### EXERCISE TASK:
Below are the records; pull every line that includes "from".

### RECORDS SUPPLIED:

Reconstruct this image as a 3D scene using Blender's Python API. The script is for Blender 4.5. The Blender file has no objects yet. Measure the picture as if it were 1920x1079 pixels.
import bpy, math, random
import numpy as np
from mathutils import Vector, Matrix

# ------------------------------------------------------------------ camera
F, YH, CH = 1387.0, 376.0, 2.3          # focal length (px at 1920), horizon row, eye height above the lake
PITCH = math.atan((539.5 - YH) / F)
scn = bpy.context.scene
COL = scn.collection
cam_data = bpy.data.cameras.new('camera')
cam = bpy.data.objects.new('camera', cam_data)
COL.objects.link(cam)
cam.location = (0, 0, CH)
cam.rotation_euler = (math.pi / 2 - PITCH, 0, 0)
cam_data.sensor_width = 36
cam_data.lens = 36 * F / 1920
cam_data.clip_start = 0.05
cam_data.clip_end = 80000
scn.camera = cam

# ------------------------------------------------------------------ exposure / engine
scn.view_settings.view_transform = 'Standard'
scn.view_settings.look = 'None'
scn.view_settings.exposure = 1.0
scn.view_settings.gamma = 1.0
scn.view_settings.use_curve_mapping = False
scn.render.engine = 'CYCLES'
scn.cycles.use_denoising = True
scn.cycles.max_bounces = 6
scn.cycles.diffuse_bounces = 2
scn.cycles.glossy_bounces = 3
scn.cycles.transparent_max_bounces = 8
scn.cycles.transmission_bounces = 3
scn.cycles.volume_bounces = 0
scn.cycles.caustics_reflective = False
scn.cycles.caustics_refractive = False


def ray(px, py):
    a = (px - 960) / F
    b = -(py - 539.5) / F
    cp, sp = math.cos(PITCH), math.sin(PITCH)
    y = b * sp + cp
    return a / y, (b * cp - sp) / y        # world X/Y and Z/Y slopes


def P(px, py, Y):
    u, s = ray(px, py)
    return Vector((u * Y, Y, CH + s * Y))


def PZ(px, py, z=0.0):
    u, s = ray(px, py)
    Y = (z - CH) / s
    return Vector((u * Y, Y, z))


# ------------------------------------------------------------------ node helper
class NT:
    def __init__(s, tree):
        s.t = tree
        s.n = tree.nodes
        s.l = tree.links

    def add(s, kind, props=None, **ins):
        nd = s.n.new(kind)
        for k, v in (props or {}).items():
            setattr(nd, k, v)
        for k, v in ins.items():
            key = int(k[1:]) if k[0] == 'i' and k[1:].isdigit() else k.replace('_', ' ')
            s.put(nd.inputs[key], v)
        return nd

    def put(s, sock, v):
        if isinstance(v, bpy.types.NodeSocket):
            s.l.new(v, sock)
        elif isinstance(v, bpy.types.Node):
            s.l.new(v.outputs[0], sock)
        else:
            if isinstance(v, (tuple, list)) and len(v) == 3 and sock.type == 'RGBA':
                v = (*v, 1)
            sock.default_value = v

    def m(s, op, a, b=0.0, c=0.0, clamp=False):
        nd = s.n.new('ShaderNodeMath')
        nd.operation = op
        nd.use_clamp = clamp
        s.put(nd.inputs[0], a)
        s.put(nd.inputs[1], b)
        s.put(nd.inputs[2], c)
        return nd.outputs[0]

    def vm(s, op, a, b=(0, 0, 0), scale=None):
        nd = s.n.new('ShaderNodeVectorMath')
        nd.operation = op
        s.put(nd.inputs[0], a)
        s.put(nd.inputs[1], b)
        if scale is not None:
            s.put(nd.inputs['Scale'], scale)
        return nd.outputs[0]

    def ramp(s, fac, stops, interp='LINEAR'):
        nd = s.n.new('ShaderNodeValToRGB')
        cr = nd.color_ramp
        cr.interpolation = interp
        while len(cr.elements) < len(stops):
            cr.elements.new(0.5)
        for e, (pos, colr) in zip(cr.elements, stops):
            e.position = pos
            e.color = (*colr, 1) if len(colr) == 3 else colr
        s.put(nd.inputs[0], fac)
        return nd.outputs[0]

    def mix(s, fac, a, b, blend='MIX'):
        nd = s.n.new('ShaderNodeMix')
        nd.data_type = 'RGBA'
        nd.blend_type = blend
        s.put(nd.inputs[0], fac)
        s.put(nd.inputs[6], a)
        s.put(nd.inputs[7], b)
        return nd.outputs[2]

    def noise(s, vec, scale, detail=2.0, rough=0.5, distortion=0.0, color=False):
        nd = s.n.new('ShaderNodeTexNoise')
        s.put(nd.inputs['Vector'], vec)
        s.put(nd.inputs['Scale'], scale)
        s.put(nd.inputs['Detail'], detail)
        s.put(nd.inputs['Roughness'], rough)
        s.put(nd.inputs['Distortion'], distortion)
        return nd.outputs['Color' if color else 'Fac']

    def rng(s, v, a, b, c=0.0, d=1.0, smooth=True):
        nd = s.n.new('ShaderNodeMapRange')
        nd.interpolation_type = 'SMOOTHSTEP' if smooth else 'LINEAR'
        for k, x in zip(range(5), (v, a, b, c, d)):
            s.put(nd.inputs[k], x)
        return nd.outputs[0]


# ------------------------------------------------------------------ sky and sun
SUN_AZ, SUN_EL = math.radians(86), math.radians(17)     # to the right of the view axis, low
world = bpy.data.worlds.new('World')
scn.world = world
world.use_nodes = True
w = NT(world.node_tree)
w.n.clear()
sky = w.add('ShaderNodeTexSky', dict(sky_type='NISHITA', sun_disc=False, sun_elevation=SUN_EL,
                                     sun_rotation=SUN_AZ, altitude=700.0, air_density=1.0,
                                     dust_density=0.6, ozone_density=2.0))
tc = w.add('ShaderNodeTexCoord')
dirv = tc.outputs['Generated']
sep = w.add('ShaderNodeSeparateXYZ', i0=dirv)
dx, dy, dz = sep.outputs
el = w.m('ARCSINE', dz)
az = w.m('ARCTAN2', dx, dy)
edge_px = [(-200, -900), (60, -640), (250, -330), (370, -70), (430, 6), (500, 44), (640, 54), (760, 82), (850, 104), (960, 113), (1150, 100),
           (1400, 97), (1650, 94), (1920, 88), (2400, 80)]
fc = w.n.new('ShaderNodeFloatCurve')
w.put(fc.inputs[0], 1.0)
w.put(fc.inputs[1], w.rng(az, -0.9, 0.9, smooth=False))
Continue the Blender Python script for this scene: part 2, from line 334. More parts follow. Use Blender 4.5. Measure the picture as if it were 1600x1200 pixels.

### TASK RESULT:
from mathutils import Vector, Matrix
Continue the Blender Python script for this scene: part 2, from line 334. More parts follow. Use Blender 4.5. Measure the picture as if it were 1600x1200 pixels.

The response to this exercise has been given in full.